Были ли русские крестьяне до революции мелкими буржуа?
В статье «О коммунизме и марксизме — 84» и ряде предыдущих статей Сергей Кургинян обсуждает письмо Карла Маркса к Иосифу Вейдемейеру. В этом письме Маркс выражал удовлетворение от статьи Вейдемейера, обращенной против немецкого политика и философа Карла Петера Гейнцена, отрицавшего существование классов и классовой борьбы. Гейнцен пытается выдать классовую теорию за самодел Маркса. Сам Маркс в письме к Вейдемейеру это отрицает и ссылается на целый ряд мыслителей из противоположного лагеря, которые задолго до него говорили о классах и их антагонизме.
В своей статье Сергей Кургинян обращает внимание на один важный момент. Гейнцен фактически говорит о том, что Маркс, критикуя буржуазию, становится противником ее прихода к власти, то есть как бы оказывается сторонником монархических, антидемократических сил. Сергей Ервандович пишет, что заподозрить Марса или Ленина в том, что они были сторонниками союза со всеми подряд антибуржуазными силами никоим образом нельзя. Но, говорит Сергей Кургинян: «А вот чем была по сути Великая русская революция — это отдельный вопрос. Не было ли в ней, пусть не в плане социальной реальности, а сугубо духовно, чего-то, позволяющего говорить о подобном союзе? Не это ли беспокоило Плеханова в русском, ленинском большевизме? И не это ли нащупывал Маркс в русском народничестве, русской общине, русском способе производства, именуемом «азиатским»?»
В связи с этим вопросом меня посетила следующая мысль. Действительно, правомочно ли марксисты относили крестьянство всех стран к мелкой буржуазии? Ну в Германии это, конечно, правомочно. В Прибалтике или Финляндии, где крестьяне жили как фермеры на отдельно стоящих хуторах, и где ближайший сосед — за километр, это тоже правомочно. Но русский крестьянин, который жил в деревне и был вовлечен в общину — разве можно его назвать мелким буржуа? Этот крестьянин представляет собой часть не буржуазного, а предыдущего уклада, именуемого феодальным. Буржуазный реформатор Столыпин как раз и стремился обуржуазить деревню и превратить крестьян в фермеров, что, правда, у него плохо получилось.
Мне вспоминается коротенький рассказ Мамина-Сибиряка «Главный барин», в котором появление богатого и сорящего деньгами барина в богом забытой деревушке, жившей ровно как в XVII веке, перевернуло вверх дном всю жизнь и буквально свело людей с ума. Охотник, от лица которого ведется рассказ, уезжает из деревушки Грязнухи с тяжелым чувством. Он знает, что вскоре около нее пройдет железная дорога, и что жизнь в этой деревушке никогда уже не будет прежней.

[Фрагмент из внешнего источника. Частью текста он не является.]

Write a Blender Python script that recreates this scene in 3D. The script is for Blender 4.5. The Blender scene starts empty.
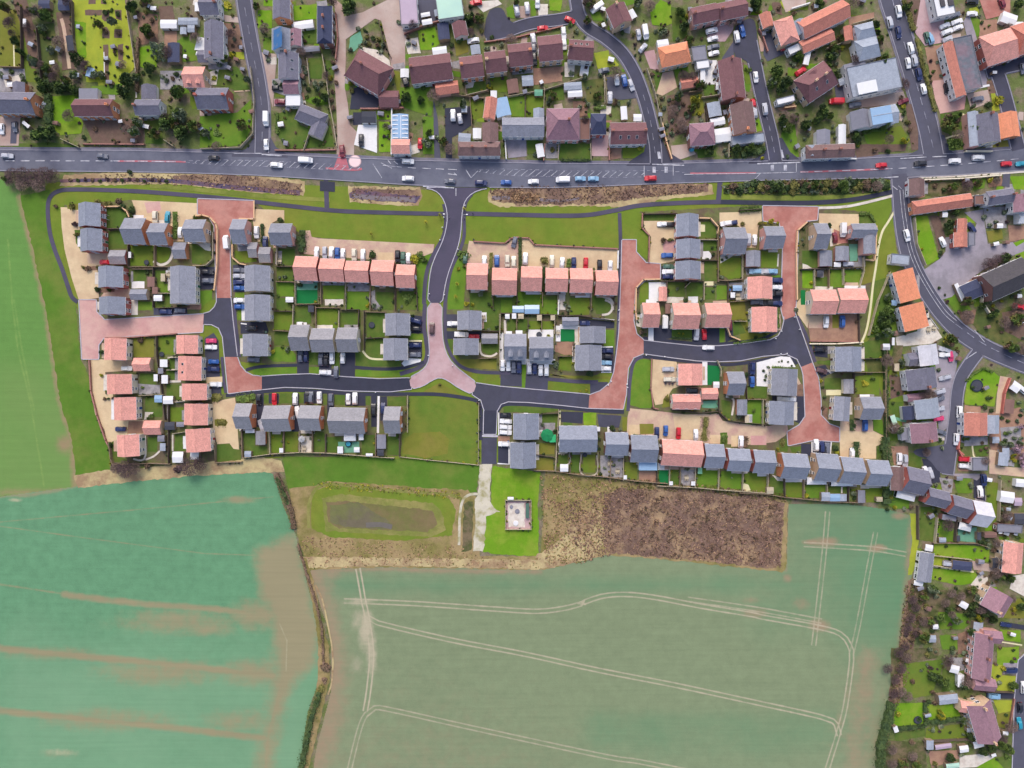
import bpy,math,random
import numpy as np
from mathutils import Vector,Matrix
random.seed(7)
sc=bpy.context.scene
COL=sc.collection
S = 0.38            # metres on the ground for one step of the survey grid
HC = 259.4          # height of the drone
K=0.80
def lin(c):
 c/=255.0
 return c/12.92 if c<=0.04045 else ((c+0.055)/1.055)**2.4
def pc(r,g,b,k=K):return (lin(r)*k,lin(g)*k,lin(b)*k,1.0)
# ------------------------------------------------------------------ survey frames
_t=[0,0,1.0]
def tile(x0,y0,k):_t[:]=[x0,y0,k]
def T(p):return (_t[0]+p[0]/_t[2],_t[1]+p[1]/_t[2])
def W(p,h=0.0):
 f=S*(1-h/HC)
 return ((p[0]-512)*f,(384-p[1])*f)
# ------------------------------------------------------------------ materials
MATS={}
def noise_mat(name,col,rough=0.9,var=0.18,scale=0.6,col2=None,scale2=0.08,mix2=0.0,bump=0.0,fine=3.0,spec=0.2,rnd=0.0,metallic=0.0,coat=0.0,detail=5.0):
 m=bpy.data.materials.new(name);m.use_nodes=True
 nt=m.node_tree;N=nt.nodes;L=nt.links
 b=N['Principled BSDF']
 b.inputs['Roughness'].default_value=rough
 b.inputs['Specular IOR Level'].default_value=spec
 b.inputs['Metallic'].default_value=metallic
 b.inputs['Coat Weight'].default_value=coat
 geo=N.new('ShaderNodeNewGeometry')
 def nz(s,d,off=0.0):
  n=N.new('ShaderNodeTexNoise');n.inputs['Scale'].default_value=s;n.inputs['Detail'].default_value=d
  n.inputs['Roughness'].default_value=0.65
  L.new(geo.outputs['Position'],n.inputs['Vector']);return n
 n1=nz(scale,detail);n3=nz(fine,3.0)
 ad=N.new('ShaderNodeMath');ad.operation='MULTIPLY_ADD'
 L.new(n3.outputs['Fac'],ad.inputs[0]);ad.inputs[1].default_value=0.6
 L.new(n1.outputs['Fac'],ad.inputs[2])
 mr=N.new('ShaderNodeMapRange');mr.inputs['From Min'].default_value=0.45;mr.inputs['From Max'].default_value=1.15
 mr.inputs['To Min'].default_value=1-var;mr.inputs['To Max'].default_value=1+var
 mr.clamp=True
 L.new(ad.outputs[0],mr.inputs['Value'])
 src=None
 if col2 is not None:
  n2=nz(scale2,6.0)
  r2=N.new('ShaderNodeMapRange');r2.inputs['From Min'].default_value=0.60-0.25*mix2-0.06;r2.inputs['From Max'].default_value=0.60-0.25*mix2+0.10
  L.new(n2.outputs['Fac'],r2.inputs['Value'])
  mx=N.new('ShaderNodeMix');mx.data_type='RGBA'
  mx.inputs[6].default_value=col;mx.inputs[7].default_value=col2
  L.new(r2.outputs[0],mx.inputs[0]);src=mx.outputs[2]
 val=mr.outputs[0]
 if rnd:
  oi=N.new('ShaderNodeObjectInfo')
  rr=N.new('ShaderNodeMapRange');rr.inputs['To Min'].default_value=1-rnd;rr.inputs['To Max'].default_value=1+rnd
  L.new(oi.outputs['Random'],rr.inputs['Value'])
  mm=N.new('ShaderNodeMath');mm.operation='MULTIPLY';L.new(val,mm.inputs[0]);L.new(rr.outputs[0],mm.inputs[1]);val=mm.outputs[0]
 hs=N.new('ShaderNodeHueSaturation');L.new(val,hs.inputs['Value'])
 if src is None:hs.inputs['Color'].default_value=col
 else:L.new(src,hs.inputs['Color'])
 L.new(hs.outputs[0],b.inputs['Base Color'])
 if bump:
  bp=N.new('ShaderNodeBump');bp.inputs['Strength'].default_value=bump;bp.inputs['Distance'].default_value=0.15
  L.new(n3.outputs['Fac'],bp.inputs['Height']);L.new(bp.outputs[0],b.inputs['Normal'])
 MATS[name]=m
 return m
def tile_mat(name,col,var=0.14,row=0.32,rnd=0.05,moss=None,mossamt=0.3,brick=False,spec=0.3):
 m=bpy.data.materials.new(name);m.use_nodes=True
 nt=m.node_tree;N=nt.nodes;L=nt.links
 b=N['Principled BSDF'];b.inputs['Roughness'].default_value=0.75;b.inputs['Specular IOR Level'].default_value=spec
 tc=N.new('ShaderNodeTexCoord');geo=N.new('ShaderNodeNewGeometry')
 sep=N.new('ShaderNodeSeparateXYZ');L.new(tc.outputs['Object'],sep.inputs[0])
 cmb=N.new('ShaderNodeCombineXYZ')
 if brick:
  ad=N.new('ShaderNodeMath');ad.operation='ADD';L.new(sep.outputs[0],ad.inputs[0]);L.new(sep.outputs[1],ad.inputs[1])
  L.new(ad.outputs[0],cmb.inputs[0]);L.new(sep.outputs[2],cmb.inputs[1])
 else:
  L.new(sep.outputs[0],cmb.inputs[0]);L.new(sep.outputs[1],cmb.inputs[1])
 br=N.new('ShaderNodeTexBrick');br.inputs['Scale'].default_value=1.0
 br.inputs['Brick Width'].default_value=0.45 if not brick else 0.5;br.inputs['Row Height'].default_value=row
 br.inputs['Mortar Size'].default_value=0.02
 c=Vector(col[:3])
 br.inputs['Color1'].default_value=(*(c*(1+var)),1);br.inputs['Color2'].default_value=(*(c*(1-var)),1);br.inputs['Mortar'].default_value=(*(c*0.72),1)
 L.new(cmb.outputs[0],br.inputs['Vector'])
 n1=N.new('ShaderNodeTexNoise');n1.inputs['Scale'].default_value=0.55;n1.inputs['Detail'].default_value=6;n1.inputs['Roughness'].default_value=0.7
 L.new(geo.outputs['Position'],n1.inputs['Vector'])
 mr=N.new('ShaderNodeMapRange');mr.inputs['From Min'].default_value=0.3;mr.inputs['From Max'].default_value=0.7;mr.inputs['To Min'].default_value=0.88;mr.inputs['To Max'].default_value=1.12
 L.new(n1.outputs['Fac'],mr.inputs['Value'])
 oi=N.new('ShaderNodeObjectInfo');rr=N.new('ShaderNodeMapRange');rr.inputs['To Min'].default_value=1-rnd;rr.inputs['To Max'].default_value=1+rnd
 L.new(oi.outputs['Random'],rr.inputs['Value'])
 mm=N.new('ShaderNodeMath');mm.operation='MULTIPLY';L.new(mr.outputs[0],mm.inputs[0]);L.new(rr.outputs[0],mm.inputs[1])
 src=br.outputs['Color']
 if moss is not None:
  n2=N.new('ShaderNodeTexNoise');n2.inputs['Scale'].default_value=1.3;n2.inputs['Detail'].default_value=8
  L.new(geo.outputs['Position'],n2.inputs['Vector'])
  r2=N.new('ShaderNodeMapRange');r2.inputs['From Min'].default_value=0.55;r2.inputs['From Max'].default_value=0.75;r2.inputs['To Max'].default_value=mossamt
  L.new(n2.outputs['Fac'],r2.inputs['Value'])
  mx=N.new('ShaderNodeMix');mx.data_type='RGBA';L.new(src,mx.inputs[6]);mx.inputs[7].default_value=moss;L.new(r2.outputs[0],mx.inputs[0]);src=mx.outputs[2]
 hs=N.new('ShaderNodeHueSaturation');L.new(mm.outputs[0],hs.inputs['Value']);L.new(src,hs.inputs['Color'])
 L.new(hs.outputs[0],b.inputs['Base Color'])
 bp=N.new('ShaderNodeBump');bp.inputs['Strength'].default_value=0.25;bp.inputs['Distance'].default_value=0.03
 L.new(br.outputs['Fac'],bp.inputs['Height']);bp.invert=True;L.new(bp.outputs[0],b.inputs['Normal'])
 MATS[name]=m;return m
def M(n):return MATS[next(q for q in (n,n+' felt',n+' sheet',n+' render',n+' brick',n+' timber') if q in MATS)]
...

Историки знают, как сопротивлялась крестьянская община пришествию капиталистических порядков. Тот же Маркс в письме к революционерке Вере Засулич признавал, что сохранившаяся в России крестьянская община в случае победы пролетарской революции на Западе может иметь прогрессивное значение как некий островок первобытного коммунизма, дожившего до наших дней.
Думаю, что вполне уместно говорить о том, что союз рабочих с крестьянами после Октябрьской революции был по сути своей союзом с силой явно докапиталистической, с эксплуатируемым классом феодального уклада.